The OLD way to optimize this model (“ARD”) is to update hyperparameters \alpha_i and \sigma^2 iteratively, but the draw back is the initial \alpha vector would be a huge, and every matrix operation would be time consuming with large scale data. When an \alpha_i reaches infinity, it’s abandoned and \alpha vector has fewer and fewer elements. Thus it’s a reduction process and any abandoned \alpha would not be re-estimated.

In contrast, THIS paper proposed an adding and modifying process. It initializes with an empty model and sequentially adds basis functions (i.e., sets \alpha_i‘s to something finite) to increase the marginal likelihood. Within the same framework, it can increase the objective function by deleting functions which subsequently become redundant.

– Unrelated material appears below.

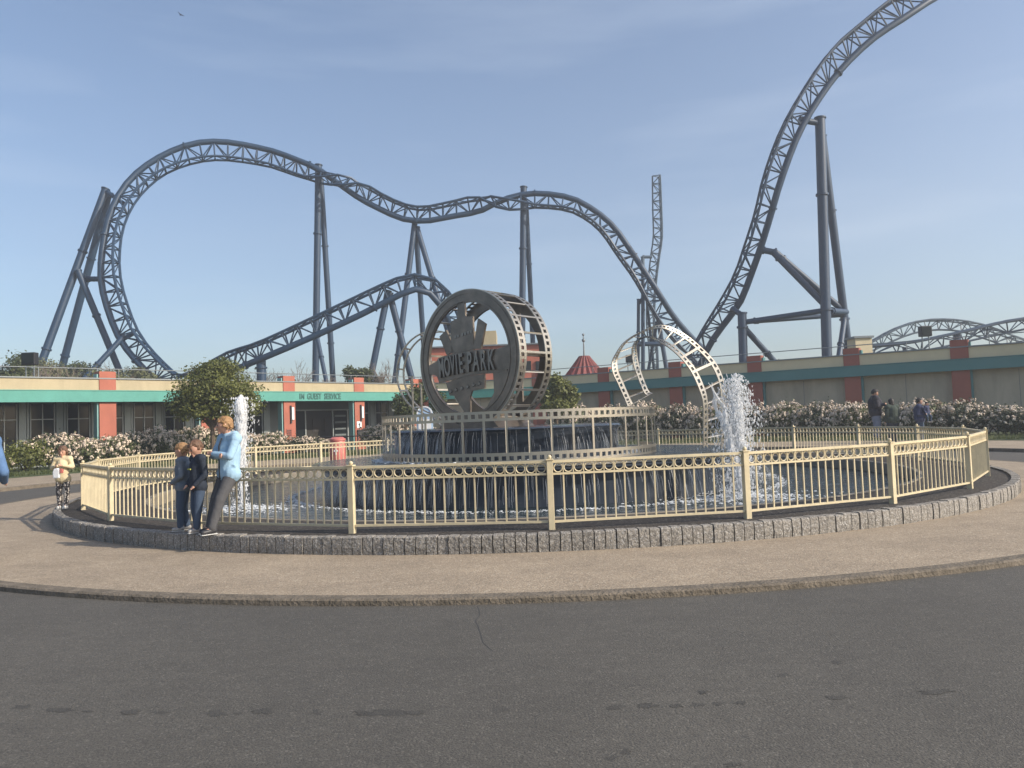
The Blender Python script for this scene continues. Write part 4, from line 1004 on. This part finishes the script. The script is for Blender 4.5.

The key to this approach is to separate each \alpha_i from all other hyperparameters, labelled “\alpha_{-i}“. The authors analyze l(\alpha_i) to show that L(\alpha) has a unique maximum with respect to \alpha_i. Then they update \alpha_i given:
\alpha_i=\frac{s_i^2}{q_i^2-s_i},\mbox{ if }q_i^2>s_i
\alpha_i=\infty,\mbox{ if }q_i^2\le s_i
where s_i and q_i are statistics needed for computing \alpha_i. Let \theta_i=q_i^2-s_i, then
If \theta_i>0 and \alpha_i<\infty, re-estimate \alpha_i;
If \theta_i>0 and \alpha_i=\infty, add \phi_i to the model with updated \alpha_i;
If \theta_i\le 0 and \alpha_i<\infty, delete \phi_i from the model and set \alpha_i=\infty;

After updating \alpha_i, it recomputes \Sigma and \mu (covariance and mean of posterior of w) and all related statistics then continue until convergence.

The paper shows that this algorithm achieves similar MSE performance and finds an even sparser estimate for w in less time than the old method. It’s quite clever to use the separable property of marginal likelihood to optimize the \alpha_i sequentially. It could also be borrowed to solve similar problems with independent \alpha vector.